Fußball – das war und ist sein Leben

Honzrath · Deutschland ist zum vierten Mal Weltmeister. Otto Ney aus Honzrath hat alle Titel miterlebt. Den ersten 1954 in Bern sogar im Stadion. Noch heute schaut der 93-Jährige Fußball aus aller Welt. Vor allem aus England.

Otto Ney hat es sich gemütlich gemacht. Die Hände ruhen auf den Gehstock mit dem abgewetzten Griff. Das weiße Haar streng zurückgekämmt, sitzt er auf der Bank am Rande des Familiengartens in Honzrath und lässt den Blick über das Blumenmeer schweifen. Ein Patriarch unter seiner Pergola. Doch plötzlich lächelt Ney , und seine Augen glitzern. Aus dem 93-Jährigen - "93 Jahre und sechs Monate", korrigiert er schmunzelnd - sprudelt beinahe jugendliche Begeisterung: "Die Weltmeisterschaft 1954. Das war schon etwas Besonderes. Da sind wir in der Vorrunde mit dem Bus nach Basel zum Spiel gegen Ungarn gefahren. Aber das lief dann ja nicht so gut."

3:8 unterlag die deutsche Mannschaft dem großen WM-Favoriten, bis heute eine der höchsten Niederlagen ihrer Geschichte. Neys WM-Abenteuer schien schon vorbei, als es gerade erst begonnen hatte. "Wir sind dann mit dem Bus wieder zurück nach Fraulautern. Wir mussten ja zur Arbeit." Doch die deutsche Mannschaft rettete sich ins Viertelfinale, siegte erst gegen Jugoslawien, dann gegen Österreich und stand plötzlich im Finale - wider alle Erwartungen wieder gegen Ungarn und wieder mit Ney im Stadion: "Ich bin einfach noch einmal runtergefahren." 3:2 siegte Deutschland - das Wunder von Bern . Ney erinnert sich vor allem an den Regen im Stadion: "Alles war nass. Die Zuschauer hatten sich alle die Kapuzen tief ins Gesicht gezogen. Und dann haben sie alle gejubelt."

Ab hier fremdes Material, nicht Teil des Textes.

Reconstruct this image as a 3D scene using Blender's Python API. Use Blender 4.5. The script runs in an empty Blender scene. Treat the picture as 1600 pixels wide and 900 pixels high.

Fußball, das war und ist sein Leben. Selbst in englischer Kriegsgefangenschaft. In London waren er und seine Mitgefangenen nah dran am Herzen des englischen Fußballs. "Fulham, Chelsea, Queenspark, die Stadien waren alle in der Nähe. 1947 habe ich in Wembley das Pokalfinale zwischen Charlton Atheltic und Burnley gesehen. 1:0 hat Charlton durch ein Tor von Duffy in der Verlängerung gewonnen." Es sind diese Momente, in denen er sein Alter vergessen lässt, wenn er Aufstellungen und Ergebnisse aufzählt, ohne nachdenken zu müssen.

Und all das, ohne seine Erinnerungen zu verklären. Er mag den modernen Fußball. "Ich glaube, dass die Mannschaft, die am Sonntag Weltmeister geworden ist, vielleicht die stärkste ist, die Deutschland je hatte." Trotz großer Spieler wie Franz Beckenbauer oder Lothar Matthäus, die er alle hat spielen sehen, und trotz Fritz Walter, mit dem Ney zu Beginn des Zweiten Weltkriegs gemeinsam stationiert war. Bis halb zwei saß er am Sonntag vor dem Fernseher: "Erst als der Kommentator fertig war, hab ich ausgeschaltet." Er lächelt. Noch heute schaut er Fußball aus ganz Europa. Aus Spanien, vor allem aber aus England . "Ich mag den englischen Fußball. Er ist schnell und kompromisslos. Das ist für mich Fußball." Und er muss es schließlich wissen, nach fast einem Jahrhundert Fußball.